3 ende datse alle deselve geestelicke spijse gegeten, ende den selven geestelicken dranck gedroncken hebben,

5 maer datse evenwel van Godt zijn gestraft,

7 wanneerse tot afgoderije, 8 ofte tot hoererije zijn vervallen,

9 ende wanneerse Christum hebben versocht,

10 ofte tegen hem hebben gemurmureert.

11 Betuyght dat sulcks ons dient tot waerschouwinge, om sulcke sonden niet te begaen.

13 Belooft daer over Godts hulpe in de versoeckinge, ende een goede uytkomste.

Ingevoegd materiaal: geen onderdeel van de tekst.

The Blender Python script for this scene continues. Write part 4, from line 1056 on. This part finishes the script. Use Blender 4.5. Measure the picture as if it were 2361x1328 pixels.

14 Vermaentse wederom tot vlieden van den afgodendienst,

15 dewijle sy door het gebruyck des Avontmaels gemeenschap hebben aen het lichaem ende bloet Christi.

Maer door afgodendienst met de duyvelen, welcker tafelen sy daerom moeten schouwen,

22 ende onder geenen deckmantel Godt tergen ofte haren naesten aenstoot geven.

25 Laet nochtans toe sonder navragen te eten alles wat in het vleeschhuys verkocht wort,

27 ende van een ongeloovige t’huys genoodt zijnde, alles wat voorgestelt wort, ’t en zy yemant dat te kennen geeft.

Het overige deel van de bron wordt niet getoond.